Payday Clones
I rarely fall so far behind a movie's plot that I feel like an idiot for not keeping up, but Primer lost me after twenty minutes. This is a good thing. A very, very good thing.
Writer/director/star Shane Carruth's $7,000 debut is a frustrating, fascinating, and ultimately exhilarating time-travel picture that explores the mysteries of the universe through the eyes of the genre's least compelling protagonists. Aaron (Carruth) and Abe (David Sullivan) aren't Marty McFly and Doc Brown by any stretch; nor are they sexy, clever wonks like Seth Brundle--they're monotone, early-thirties office workers who dream of gamed stock markets and tight margins. That their garage-grown side business winds up destroying chronology as we know it is perhaps the universe's greatest prank: What's more heartbreaking than two low-level executives being given the keys to rip-roaring sci-fi adventure?
That, I suppose, is the movie's big joke. Aaron and Abe are so greedy and distrustful of each other, so obsessed with commoditizing their discovery, that they completely upend the world before even partially examining what it is they've built. I'm being deliberately vague here, as much of the movie's fun comes from watching the boys' grand plans unravel in unexpected ways. Thanks to some really clever editing, the dialogue-driven story goes on seemingly inconsequential walkabouts; drops some huge bombs here and there; and then wanders off again--leaving the audience to yell, "Whoa, whoa, whoa! Back up a minute!"

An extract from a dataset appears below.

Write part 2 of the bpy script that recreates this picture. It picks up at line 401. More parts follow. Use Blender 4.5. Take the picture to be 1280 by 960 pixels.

But Carruth soldiers on, and as Aaron and Abe continue to screw up the time/space continuum, Primer's narrative fabric wears thinner and thinner. Like its characters, the movie feels confused, unsure of what day it is, or which version of itself might be considered "real" (and in which dimension that reality exists). In lesser hands, this confusion might come off as a lazy artist's way of not admitting he's painted himself into a corner. But because Carruth doesn't care about traditional story resolution--indeed, because his story is about the inability to find resolution after so severely fudging the facts--his characters simply march through the freshly set paint, leaving gaudy footprints all over a floor the cosmos didn't want colored in the first place.
The first detail I mentioned about this film was its budget, which is a big key to appreciating what Carruth has done here. I've spent a lot of time lately lamenting the state of low-budget cinema, and had begun to think I was losing my mind. Thankfully, I discovered Primer, a movie whose larger-than-life themes aren't under-served by limited finances. Aaron and Abe's story involves paradoxes, doppelgangers, and a handful of other unique problems that don't require special effects, period costumes, or exotic locales to pull off. Like a great novel, the action (such as it is) is merely an offshoot of the ideas, and not a stand-in for them.
Primer's only downside is its casting. Granted, we're dealing with an independent movie, so I shouldn't expect Julliard-trained professionals. But in early scenes involving the leads' initial business partners, the actors are ill-equipped to deal with the dense corporate and scientific jargon gushing from their mouths. Perhaps Carruth and company went Method on us, imbuing their characters with the same dry, mumbling stiffness one might expect from people who've built careers on a lack of imagination. Or maybe they just weren't up to the task. Fortunately, Primer becomes a two-man show soon enough, and Carruth and Sullivan (mostly) smooth out the rough beginnings.
At some point soon, I'll have to watch this movie again. Like its characters, I have a feeling I'll make several return trips in the hopes of understanding just what the hell is going on. I get that many bad things happened on Aaron and Abe's not-so-excellent adventure; I'm just not sure why or how much of it came to be. The answers are all there, I think. Or maybe the answer is that there is no answer--that, as some have theorized, the consequences for mucking around with time travel are so severe as to be indecipherable and irreversible. Either way, I'd be an idiot not to try.